My solution: opt out. Though it’s tempting to click on the kajillion articles about the latest BIG BAD WOLF story out there (right now it would be the Aurora mass murderer), why spend even one moment on that story when you could be living life with those who love and need you and SERVING YOUR PURPOSE?

True, I deal with ugly situations through creative writing, but there is a happy – or satisfactory -ending. I have control over what happens. When did I stop watching true crime shows for good? When I turned on the news one night and I knew the person who had been murdered. Not only knew him, but loved him. (God’s love.) Yeah, he got a slew of national shows devoted to his murder. His wife (and her lover) are behind bars. But I’m no longer watching.

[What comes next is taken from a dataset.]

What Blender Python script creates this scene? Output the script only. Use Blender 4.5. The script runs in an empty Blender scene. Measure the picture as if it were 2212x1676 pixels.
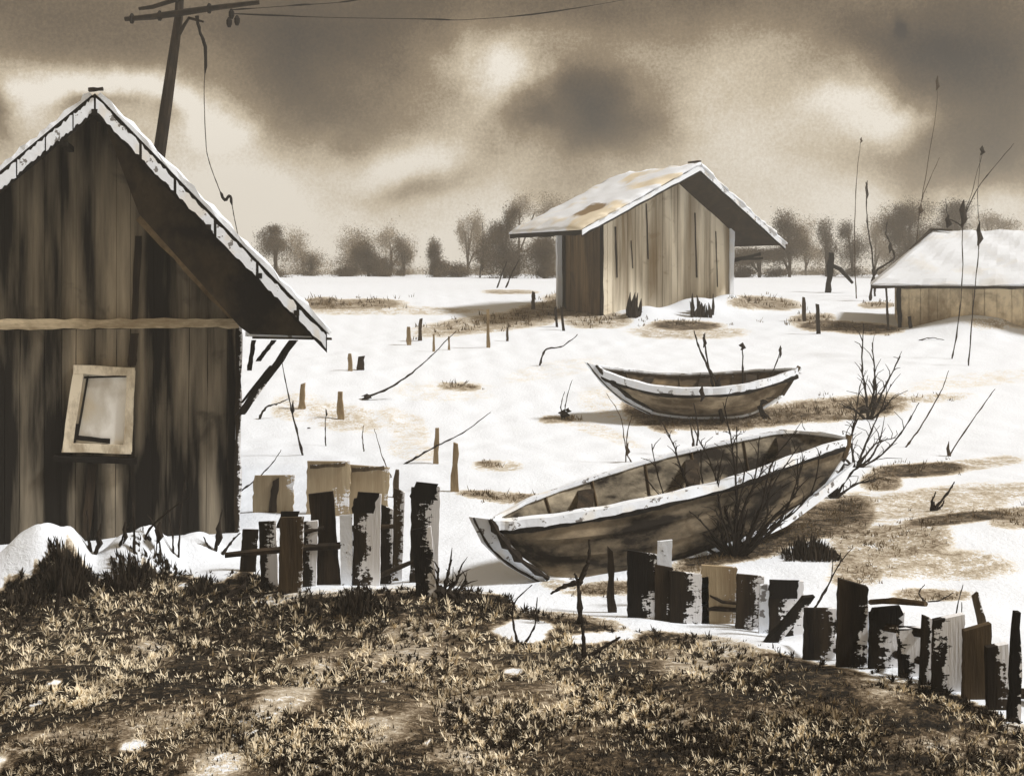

I am fascinated by human behavior – one of the many reasons I love to write – but I cannot let the negative aspects of it spill over into my real life. I must keep it on the page and live my real life in the present moment as much as possible. I cannot tell you how much this change has impacted my life. I get more accomplished, I’m more successful, my relationships are more rewarding, I value my family more (without thinking harm will come to them), I’m happier with the little things and less jarred by the bad things; I’m more creative than ever. I’ve opened up a channel that was blocked before.

I’d love to hear your thoughts. Are you addicted to bad news? What purpose does it serve you? What are some joyful things you could be doing instead?